Total production averaged 103,203 boe/day, up from 75,425 boe/day in 1H 2018, while natural gas production jumped to 276.77mn ft3/day from 235.34mn ft3/day.
Net earnings in 2Q 2019 fell sequentially from 1Q 2019, to C$2.0mn from C$39.55mn, but were up from the C$61.36mn loss reported in 2Q 2018. Fund flows from operations (FFO) in 2Q 2019, at C$222.74mn, was also off sequentially from 1Q 2019 but an improvement from 2Q 2018 FFO of C$195.19mn. FFO in 2Q 2019, the company said, was negatively impacted by a third-party refinery outage in France and by weaker natural gas prices in Europe and North America, which reduced FFO by C$33mn.
“We were able to mitigate a portion of this pricing variance through our hedging program, particularly in European gas, realizing a C$14mn pre-tax gain during the quarter,” Vermilion said, noting that European gas prices weakened this summer due to increased LNG deliveries.
Still, the company said it had locked in pricing on about 70% of its summer European gas at prices “significantly higher” than prevailing spot prices.

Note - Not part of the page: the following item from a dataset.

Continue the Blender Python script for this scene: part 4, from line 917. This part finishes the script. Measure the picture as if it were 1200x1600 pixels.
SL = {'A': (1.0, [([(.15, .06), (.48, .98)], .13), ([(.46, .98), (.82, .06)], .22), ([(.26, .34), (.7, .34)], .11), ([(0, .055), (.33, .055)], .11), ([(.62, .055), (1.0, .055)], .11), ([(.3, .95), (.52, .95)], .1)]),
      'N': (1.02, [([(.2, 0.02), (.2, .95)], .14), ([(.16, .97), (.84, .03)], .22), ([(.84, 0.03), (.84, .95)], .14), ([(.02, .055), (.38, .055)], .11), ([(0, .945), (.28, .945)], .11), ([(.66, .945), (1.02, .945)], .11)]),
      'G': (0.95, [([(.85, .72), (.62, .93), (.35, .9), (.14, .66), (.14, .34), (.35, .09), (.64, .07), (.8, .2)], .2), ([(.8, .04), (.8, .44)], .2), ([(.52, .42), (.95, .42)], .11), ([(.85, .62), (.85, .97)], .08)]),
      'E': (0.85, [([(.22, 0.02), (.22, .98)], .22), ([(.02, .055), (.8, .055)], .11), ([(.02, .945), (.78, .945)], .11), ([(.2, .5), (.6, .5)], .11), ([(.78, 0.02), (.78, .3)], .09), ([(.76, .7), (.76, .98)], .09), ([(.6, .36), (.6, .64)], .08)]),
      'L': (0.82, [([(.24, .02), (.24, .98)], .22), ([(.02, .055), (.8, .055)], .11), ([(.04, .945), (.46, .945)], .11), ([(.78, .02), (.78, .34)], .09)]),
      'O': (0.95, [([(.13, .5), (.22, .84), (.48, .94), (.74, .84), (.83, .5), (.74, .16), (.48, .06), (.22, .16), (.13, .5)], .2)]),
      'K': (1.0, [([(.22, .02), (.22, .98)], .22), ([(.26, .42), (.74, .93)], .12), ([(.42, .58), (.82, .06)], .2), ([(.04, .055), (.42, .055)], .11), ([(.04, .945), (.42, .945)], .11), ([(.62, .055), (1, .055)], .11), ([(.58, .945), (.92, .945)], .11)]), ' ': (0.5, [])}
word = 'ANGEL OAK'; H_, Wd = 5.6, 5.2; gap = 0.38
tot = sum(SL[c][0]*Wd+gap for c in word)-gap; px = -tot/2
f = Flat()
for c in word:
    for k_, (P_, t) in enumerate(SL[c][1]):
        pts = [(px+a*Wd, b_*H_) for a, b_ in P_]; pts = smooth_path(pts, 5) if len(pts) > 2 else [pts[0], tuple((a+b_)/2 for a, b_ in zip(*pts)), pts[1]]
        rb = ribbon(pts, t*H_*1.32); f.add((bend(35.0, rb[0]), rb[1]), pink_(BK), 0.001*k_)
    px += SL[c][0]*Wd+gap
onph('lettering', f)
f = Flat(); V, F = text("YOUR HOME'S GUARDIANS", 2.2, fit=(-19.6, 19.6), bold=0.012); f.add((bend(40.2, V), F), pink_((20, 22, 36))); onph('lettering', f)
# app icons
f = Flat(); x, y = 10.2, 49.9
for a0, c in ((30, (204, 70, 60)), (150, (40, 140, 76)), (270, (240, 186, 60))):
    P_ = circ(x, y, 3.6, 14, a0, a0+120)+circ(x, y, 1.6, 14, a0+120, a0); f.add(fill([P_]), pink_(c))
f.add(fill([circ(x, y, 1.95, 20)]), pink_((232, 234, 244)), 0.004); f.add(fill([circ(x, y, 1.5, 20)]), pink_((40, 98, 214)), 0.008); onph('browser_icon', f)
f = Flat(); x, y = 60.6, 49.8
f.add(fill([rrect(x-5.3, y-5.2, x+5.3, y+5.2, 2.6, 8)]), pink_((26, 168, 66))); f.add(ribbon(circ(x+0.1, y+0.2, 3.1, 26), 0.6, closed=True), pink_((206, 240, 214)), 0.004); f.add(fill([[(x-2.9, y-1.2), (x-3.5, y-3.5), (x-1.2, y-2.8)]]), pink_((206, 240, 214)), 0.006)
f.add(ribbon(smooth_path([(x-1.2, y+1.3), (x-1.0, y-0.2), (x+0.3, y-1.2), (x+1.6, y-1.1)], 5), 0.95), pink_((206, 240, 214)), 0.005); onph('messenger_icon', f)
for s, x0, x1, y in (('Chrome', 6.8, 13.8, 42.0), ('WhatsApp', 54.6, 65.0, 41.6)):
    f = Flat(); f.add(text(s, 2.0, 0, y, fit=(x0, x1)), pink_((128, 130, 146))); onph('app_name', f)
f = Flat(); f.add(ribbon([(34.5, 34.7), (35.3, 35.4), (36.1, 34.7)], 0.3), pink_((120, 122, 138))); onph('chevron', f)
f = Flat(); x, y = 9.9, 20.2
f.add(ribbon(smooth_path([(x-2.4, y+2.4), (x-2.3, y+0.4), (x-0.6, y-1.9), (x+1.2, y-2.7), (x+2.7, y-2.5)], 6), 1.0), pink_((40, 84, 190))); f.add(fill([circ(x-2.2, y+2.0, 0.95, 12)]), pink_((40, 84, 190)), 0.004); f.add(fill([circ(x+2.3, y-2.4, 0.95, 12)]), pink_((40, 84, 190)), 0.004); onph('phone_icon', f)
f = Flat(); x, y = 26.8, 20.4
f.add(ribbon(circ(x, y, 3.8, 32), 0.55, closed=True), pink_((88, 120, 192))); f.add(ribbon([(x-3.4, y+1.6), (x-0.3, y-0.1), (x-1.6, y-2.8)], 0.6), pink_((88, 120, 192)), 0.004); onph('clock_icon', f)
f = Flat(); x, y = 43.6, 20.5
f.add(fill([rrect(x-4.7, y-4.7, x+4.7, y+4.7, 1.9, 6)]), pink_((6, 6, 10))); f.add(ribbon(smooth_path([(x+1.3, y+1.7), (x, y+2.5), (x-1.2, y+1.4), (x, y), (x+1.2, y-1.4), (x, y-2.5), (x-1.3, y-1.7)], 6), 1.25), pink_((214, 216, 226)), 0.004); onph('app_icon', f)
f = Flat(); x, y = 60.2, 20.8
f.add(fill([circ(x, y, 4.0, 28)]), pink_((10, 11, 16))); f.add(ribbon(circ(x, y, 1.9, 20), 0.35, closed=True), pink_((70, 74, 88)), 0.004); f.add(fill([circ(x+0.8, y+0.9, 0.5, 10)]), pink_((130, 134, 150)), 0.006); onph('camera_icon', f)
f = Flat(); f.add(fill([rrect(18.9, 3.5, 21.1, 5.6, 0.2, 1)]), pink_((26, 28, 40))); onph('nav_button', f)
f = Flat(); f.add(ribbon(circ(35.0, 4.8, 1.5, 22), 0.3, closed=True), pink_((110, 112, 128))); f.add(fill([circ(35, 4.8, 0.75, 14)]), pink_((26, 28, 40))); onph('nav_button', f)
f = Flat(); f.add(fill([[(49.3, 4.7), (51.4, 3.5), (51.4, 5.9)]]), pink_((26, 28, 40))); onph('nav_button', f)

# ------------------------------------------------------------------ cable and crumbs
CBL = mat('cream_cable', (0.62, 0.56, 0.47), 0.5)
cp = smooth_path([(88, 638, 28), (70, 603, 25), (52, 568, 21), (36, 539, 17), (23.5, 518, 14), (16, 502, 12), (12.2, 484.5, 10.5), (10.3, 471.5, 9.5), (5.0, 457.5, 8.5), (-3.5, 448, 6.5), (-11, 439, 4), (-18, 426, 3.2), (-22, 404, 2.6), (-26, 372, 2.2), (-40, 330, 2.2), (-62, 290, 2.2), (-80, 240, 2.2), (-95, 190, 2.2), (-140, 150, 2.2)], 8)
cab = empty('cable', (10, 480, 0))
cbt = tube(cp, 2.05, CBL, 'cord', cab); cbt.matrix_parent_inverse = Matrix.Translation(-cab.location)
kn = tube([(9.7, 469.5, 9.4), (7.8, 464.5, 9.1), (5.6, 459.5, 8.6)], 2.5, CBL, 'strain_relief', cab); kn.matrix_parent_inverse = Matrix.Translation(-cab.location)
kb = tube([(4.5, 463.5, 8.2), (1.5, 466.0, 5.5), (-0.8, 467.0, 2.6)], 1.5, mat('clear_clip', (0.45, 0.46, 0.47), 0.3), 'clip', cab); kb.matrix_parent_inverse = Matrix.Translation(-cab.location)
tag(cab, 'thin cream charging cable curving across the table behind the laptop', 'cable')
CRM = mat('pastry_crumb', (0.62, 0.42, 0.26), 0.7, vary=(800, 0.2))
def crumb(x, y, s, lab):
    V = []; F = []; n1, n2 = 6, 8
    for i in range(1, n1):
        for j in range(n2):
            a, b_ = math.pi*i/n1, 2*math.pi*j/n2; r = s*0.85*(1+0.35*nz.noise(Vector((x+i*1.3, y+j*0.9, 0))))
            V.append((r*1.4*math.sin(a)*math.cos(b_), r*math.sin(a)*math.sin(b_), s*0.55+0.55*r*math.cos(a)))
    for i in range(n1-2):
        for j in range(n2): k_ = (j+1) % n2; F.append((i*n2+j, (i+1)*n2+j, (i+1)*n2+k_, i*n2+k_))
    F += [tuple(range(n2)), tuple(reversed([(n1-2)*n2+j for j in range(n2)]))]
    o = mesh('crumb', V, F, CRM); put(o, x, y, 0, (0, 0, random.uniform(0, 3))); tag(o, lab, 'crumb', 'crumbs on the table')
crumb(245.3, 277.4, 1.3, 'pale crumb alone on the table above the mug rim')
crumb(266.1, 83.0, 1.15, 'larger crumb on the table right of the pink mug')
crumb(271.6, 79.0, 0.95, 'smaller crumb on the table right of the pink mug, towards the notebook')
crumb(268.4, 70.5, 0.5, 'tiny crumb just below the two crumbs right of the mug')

During 2Q 2019, Vermilion said it conducted the most active European exploration program in its history, with one successful non-operated natural gas exploration well in Germany that tested at 8.8mn ft3/day and five exploration wells in its Central and Eastern European (CEE) business unit, three of which found natural gas in Hungary and one which found natural gas in Croatia.